(Data section)
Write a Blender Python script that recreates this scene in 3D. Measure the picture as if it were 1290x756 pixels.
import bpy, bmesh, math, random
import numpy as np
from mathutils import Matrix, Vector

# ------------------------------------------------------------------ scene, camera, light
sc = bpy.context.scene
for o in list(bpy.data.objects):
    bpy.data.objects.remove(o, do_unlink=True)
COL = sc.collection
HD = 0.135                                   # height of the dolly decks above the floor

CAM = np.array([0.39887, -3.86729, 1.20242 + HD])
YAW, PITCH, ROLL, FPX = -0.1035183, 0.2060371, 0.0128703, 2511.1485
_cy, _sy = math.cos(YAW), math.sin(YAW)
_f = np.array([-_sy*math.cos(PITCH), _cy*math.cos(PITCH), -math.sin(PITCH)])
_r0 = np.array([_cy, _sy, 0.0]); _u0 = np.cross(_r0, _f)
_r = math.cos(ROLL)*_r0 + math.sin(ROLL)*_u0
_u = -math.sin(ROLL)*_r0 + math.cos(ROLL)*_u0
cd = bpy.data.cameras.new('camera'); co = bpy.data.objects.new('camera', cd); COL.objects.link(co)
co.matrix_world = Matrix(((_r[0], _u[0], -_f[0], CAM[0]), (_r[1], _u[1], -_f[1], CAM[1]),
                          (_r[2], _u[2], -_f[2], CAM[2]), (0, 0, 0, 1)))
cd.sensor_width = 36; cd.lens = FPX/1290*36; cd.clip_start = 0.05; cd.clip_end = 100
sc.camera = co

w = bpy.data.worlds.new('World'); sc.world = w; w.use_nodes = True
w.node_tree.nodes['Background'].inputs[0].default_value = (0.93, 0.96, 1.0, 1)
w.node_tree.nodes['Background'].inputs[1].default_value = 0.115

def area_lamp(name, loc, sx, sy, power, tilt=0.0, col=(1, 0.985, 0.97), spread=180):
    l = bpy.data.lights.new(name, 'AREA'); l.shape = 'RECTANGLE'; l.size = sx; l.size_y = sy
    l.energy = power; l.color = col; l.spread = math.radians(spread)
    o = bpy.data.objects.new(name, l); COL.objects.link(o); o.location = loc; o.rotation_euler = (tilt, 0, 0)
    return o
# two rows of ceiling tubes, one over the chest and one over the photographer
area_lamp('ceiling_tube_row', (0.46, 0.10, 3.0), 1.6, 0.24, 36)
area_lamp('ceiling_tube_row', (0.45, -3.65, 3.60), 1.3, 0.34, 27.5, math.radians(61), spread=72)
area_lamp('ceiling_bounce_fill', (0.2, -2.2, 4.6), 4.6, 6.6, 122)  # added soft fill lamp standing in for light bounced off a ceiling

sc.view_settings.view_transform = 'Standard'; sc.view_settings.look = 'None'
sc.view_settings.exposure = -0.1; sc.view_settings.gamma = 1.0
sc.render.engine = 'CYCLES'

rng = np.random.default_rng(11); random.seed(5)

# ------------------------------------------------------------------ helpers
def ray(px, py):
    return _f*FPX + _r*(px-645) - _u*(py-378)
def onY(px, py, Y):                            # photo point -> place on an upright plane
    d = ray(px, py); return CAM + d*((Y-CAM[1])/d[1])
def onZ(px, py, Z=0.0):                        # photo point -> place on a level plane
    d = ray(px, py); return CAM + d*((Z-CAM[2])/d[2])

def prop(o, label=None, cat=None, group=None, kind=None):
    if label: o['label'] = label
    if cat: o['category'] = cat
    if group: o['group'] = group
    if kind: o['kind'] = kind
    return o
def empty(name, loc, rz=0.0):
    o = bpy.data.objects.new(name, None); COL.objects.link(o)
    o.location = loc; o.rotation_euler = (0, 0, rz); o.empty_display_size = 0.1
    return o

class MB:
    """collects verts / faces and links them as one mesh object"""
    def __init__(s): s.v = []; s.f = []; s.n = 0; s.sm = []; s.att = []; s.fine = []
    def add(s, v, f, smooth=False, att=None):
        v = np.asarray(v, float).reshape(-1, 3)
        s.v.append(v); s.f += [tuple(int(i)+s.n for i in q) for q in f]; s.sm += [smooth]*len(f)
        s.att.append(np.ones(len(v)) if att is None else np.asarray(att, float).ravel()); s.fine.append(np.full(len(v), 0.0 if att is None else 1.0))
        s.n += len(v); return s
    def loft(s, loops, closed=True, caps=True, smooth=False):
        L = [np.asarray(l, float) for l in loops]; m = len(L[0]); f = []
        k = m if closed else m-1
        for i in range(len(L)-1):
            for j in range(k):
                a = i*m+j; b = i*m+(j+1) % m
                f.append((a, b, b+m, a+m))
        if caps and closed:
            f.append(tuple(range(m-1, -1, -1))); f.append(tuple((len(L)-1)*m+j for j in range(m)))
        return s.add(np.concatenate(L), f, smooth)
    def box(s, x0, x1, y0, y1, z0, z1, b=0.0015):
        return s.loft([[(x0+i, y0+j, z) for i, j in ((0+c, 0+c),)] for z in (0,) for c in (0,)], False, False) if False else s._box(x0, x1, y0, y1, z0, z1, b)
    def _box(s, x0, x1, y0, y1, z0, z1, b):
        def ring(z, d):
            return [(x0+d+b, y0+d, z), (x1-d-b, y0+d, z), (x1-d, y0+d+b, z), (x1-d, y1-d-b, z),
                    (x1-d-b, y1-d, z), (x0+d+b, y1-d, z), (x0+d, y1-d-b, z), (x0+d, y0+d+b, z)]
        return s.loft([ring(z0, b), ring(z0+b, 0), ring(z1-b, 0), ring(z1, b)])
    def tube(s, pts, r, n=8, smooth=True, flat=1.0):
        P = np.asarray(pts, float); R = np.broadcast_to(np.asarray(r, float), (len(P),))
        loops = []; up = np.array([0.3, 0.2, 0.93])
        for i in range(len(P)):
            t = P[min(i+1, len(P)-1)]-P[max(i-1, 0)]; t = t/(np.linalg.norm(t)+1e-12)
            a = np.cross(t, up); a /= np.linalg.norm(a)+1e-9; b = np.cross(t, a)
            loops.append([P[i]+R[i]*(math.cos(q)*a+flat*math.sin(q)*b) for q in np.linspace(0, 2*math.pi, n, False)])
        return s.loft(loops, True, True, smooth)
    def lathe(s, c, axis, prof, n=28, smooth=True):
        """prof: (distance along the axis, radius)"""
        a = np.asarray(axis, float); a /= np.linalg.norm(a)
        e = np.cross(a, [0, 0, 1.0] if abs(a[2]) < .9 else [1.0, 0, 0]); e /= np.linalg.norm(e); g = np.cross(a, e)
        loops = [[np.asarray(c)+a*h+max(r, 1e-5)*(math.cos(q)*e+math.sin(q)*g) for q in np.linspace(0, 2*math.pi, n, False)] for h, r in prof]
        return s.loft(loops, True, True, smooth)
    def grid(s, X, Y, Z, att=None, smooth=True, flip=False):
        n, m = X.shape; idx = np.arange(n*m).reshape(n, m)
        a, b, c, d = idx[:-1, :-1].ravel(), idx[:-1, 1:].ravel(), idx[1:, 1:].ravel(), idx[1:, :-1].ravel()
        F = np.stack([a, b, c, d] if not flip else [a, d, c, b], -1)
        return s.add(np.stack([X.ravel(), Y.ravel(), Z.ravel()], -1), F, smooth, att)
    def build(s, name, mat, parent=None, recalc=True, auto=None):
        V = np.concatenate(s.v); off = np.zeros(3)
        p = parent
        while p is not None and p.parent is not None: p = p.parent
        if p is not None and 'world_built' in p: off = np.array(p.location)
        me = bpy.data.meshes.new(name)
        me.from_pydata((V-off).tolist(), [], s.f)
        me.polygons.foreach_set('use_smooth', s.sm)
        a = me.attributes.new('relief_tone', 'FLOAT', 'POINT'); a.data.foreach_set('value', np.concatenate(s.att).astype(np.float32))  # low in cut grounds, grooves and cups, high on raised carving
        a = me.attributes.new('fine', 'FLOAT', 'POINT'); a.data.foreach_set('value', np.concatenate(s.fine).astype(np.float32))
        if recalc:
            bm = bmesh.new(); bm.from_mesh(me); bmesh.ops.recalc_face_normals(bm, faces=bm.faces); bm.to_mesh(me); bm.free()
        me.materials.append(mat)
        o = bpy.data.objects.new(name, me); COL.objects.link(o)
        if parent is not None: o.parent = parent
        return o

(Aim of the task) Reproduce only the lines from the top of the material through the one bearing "sc.camera = co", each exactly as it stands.

(Solution for this task)
Write a Blender Python script that recreates this scene in 3D. Measure the picture as if it were 1290x756 pixels.
import bpy, bmesh, math, random
import numpy as np
from mathutils import Matrix, Vector

# ------------------------------------------------------------------ scene, camera, light
sc = bpy.context.scene
for o in list(bpy.data.objects):
    bpy.data.objects.remove(o, do_unlink=True)
COL = sc.collection
HD = 0.135                                   # height of the dolly decks above the floor

CAM = np.array([0.39887, -3.86729, 1.20242 + HD])
YAW, PITCH, ROLL, FPX = -0.1035183, 0.2060371, 0.0128703, 2511.1485
_cy, _sy = math.cos(YAW), math.sin(YAW)
_f = np.array([-_sy*math.cos(PITCH), _cy*math.cos(PITCH), -math.sin(PITCH)])
_r0 = np.array([_cy, _sy, 0.0]); _u0 = np.cross(_r0, _f)
_r = math.cos(ROLL)*_r0 + math.sin(ROLL)*_u0
_u = -math.sin(ROLL)*_r0 + math.cos(ROLL)*_u0
cd = bpy.data.cameras.new('camera'); co = bpy.data.objects.new('camera', cd); COL.objects.link(co)
co.matrix_world = Matrix(((_r[0], _u[0], -_f[0], CAM[0]), (_r[1], _u[1], -_f[1], CAM[1]),
                          (_r[2], _u[2], -_f[2], CAM[2]), (0, 0, 0, 1)))
cd.sensor_width = 36; cd.lens = FPX/1290*36; cd.clip_start = 0.05; cd.clip_end = 100
sc.camera = co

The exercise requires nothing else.